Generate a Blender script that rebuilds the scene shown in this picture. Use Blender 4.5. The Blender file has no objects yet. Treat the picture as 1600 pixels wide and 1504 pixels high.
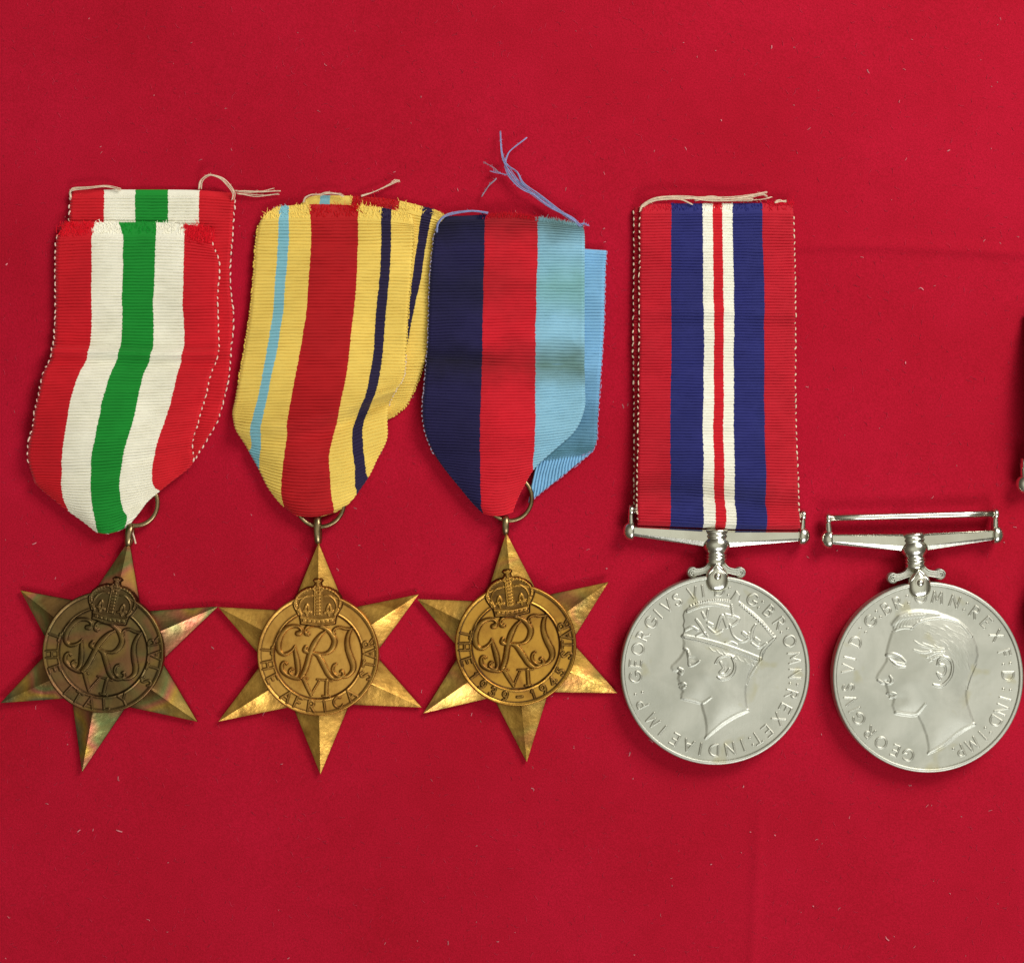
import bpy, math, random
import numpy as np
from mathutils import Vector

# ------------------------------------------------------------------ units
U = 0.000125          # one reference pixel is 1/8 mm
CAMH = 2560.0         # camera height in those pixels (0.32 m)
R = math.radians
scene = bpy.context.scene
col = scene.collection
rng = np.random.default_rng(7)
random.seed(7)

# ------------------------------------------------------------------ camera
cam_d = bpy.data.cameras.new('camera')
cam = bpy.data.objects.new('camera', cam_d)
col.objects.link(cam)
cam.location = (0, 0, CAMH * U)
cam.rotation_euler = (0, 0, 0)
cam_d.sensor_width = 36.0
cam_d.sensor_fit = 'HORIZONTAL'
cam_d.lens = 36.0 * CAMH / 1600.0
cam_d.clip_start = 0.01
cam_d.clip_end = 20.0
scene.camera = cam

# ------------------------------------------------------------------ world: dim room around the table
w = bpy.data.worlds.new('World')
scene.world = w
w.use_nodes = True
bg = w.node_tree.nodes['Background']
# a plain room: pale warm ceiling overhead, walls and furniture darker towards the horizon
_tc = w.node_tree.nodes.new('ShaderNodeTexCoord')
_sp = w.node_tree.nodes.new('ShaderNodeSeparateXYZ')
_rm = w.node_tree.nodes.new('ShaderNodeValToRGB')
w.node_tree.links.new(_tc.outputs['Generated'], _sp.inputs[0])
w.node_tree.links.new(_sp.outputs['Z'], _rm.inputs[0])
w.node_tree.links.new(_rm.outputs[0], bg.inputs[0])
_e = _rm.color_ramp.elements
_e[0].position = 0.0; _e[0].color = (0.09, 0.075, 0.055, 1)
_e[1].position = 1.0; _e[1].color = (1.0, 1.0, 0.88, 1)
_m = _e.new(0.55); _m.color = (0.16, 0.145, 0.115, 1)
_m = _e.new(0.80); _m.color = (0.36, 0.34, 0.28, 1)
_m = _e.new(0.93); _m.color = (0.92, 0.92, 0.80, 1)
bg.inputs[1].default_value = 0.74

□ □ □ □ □

Exercise description
Copy the data character for character, but drop all pictures from the copy.

Answer in full
Generate a Blender script that rebuilds the scene shown in this picture. Use Blender 4.5. The Blender file has no objects yet. Treat the picture as 1600 pixels wide and 1504 pixels high.
import bpy, math, random
import numpy as np
from mathutils import Vector

# ------------------------------------------------------------------ units
U = 0.000125          # one reference pixel is 1/8 mm
CAMH = 2560.0         # camera height in those pixels (0.32 m)
R = math.radians
scene = bpy.context.scene
col = scene.collection
rng = np.random.default_rng(7)
random.seed(7)

# ------------------------------------------------------------------ camera
cam_d = bpy.data.cameras.new('camera')
cam = bpy.data.objects.new('camera', cam_d)
col.objects.link(cam)
cam.location = (0, 0, CAMH * U)
cam.rotation_euler = (0, 0, 0)
cam_d.sensor_width = 36.0
cam_d.sensor_fit = 'HORIZONTAL'
cam_d.lens = 36.0 * CAMH / 1600.0
cam_d.clip_start = 0.01
cam_d.clip_end = 20.0
scene.camera = cam

# ------------------------------------------------------------------ world: dim room around the table
w = bpy.data.worlds.new('World')
scene.world = w
w.use_nodes = True
bg = w.node_tree.nodes['Background']
# a plain room: pale warm ceiling overhead, walls and furniture darker towards the horizon
_tc = w.node_tree.nodes.new('ShaderNodeTexCoord')
_sp = w.node_tree.nodes.new('ShaderNodeSeparateXYZ')
_rm = w.node_tree.nodes.new('ShaderNodeValToRGB')
w.node_tree.links.new(_tc.outputs['Generated'], _sp.inputs[0])
w.node_tree.links.new(_sp.outputs['Z'], _rm.inputs[0])
w.node_tree.links.new(_rm.outputs[0], bg.inputs[0])
_e = _rm.color_ramp.elements
_e[0].position = 0.0; _e[0].color = (0.09, 0.075, 0.055, 1)
_e[1].position = 1.0; _e[1].color = (1.0, 1.0, 0.88, 1)
_m = _e.new(0.55); _m.color = (0.16, 0.145, 0.115, 1)
_m = _e.new(0.80); _m.color = (0.36, 0.34, 0.28, 1)
_m = _e.new(0.93); _m.color = (0.92, 0.92, 0.80, 1)
bg.inputs[1].default_value = 0.74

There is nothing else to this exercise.